La izquierda que nos gobierna está ya exactamente ahí. Los ejemplos son incontables. Pero recogemos uno de esta misma semana. Mientras el «progresismo» obligatorio hacía aspavientos hiperbólicos ante el acoso de unos periodistas al domicilio de Ayuso, el ministro Óscar Puente insultaba a un periódico crítico con el poder llamándolo «ojete» y «contenedor de porquería». Preguntada por esos insultos, la portavoz de Gran Hermano –perdón, de Sánchez–, la ministra Pilar Alegría, respondió así: «El señor Puente nunca insulta. El señor Puente explica. Es transparente y trata de explicar.

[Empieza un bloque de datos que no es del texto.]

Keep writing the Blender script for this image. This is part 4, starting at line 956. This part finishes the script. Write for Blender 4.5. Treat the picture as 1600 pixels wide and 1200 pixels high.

Desde luego no insulta, pero a algunos les molesta verse ante el espejo».
¿Qué significa esto? Pues que estamos ante la consumación de la pesadilla que Orwell anticipó en 1984: una autocracia en la que la verdad ya no existe, sino que consiste en lo que ordene Gran Hermano en cada momento. Por eso asistimos a mutaciones como las de tertulianos e intelectuales del régimen, que pasaron sin pestañear de sostener que la amnistía era mala e inadmisible a defender con idéntico énfasis la postura contraria.
El daño supremo que nos ha traído Sánchez es haber dinamitado la verdad, inmolada en el altar de la ideología y el oportunismo. Se vuelve así imposible establecer un diálogo político, o un debate de ideas. ¿Cómo tender puentes con quienes actúan como si la realidad no existiese? No hay manera.
Asombroso que escribiendo su novela en 1949, Orwell fuese capaz de anticipar a la perfección lo que hoy estamos padeciendo en España. Levantemos en su honor una pinta de London Pride.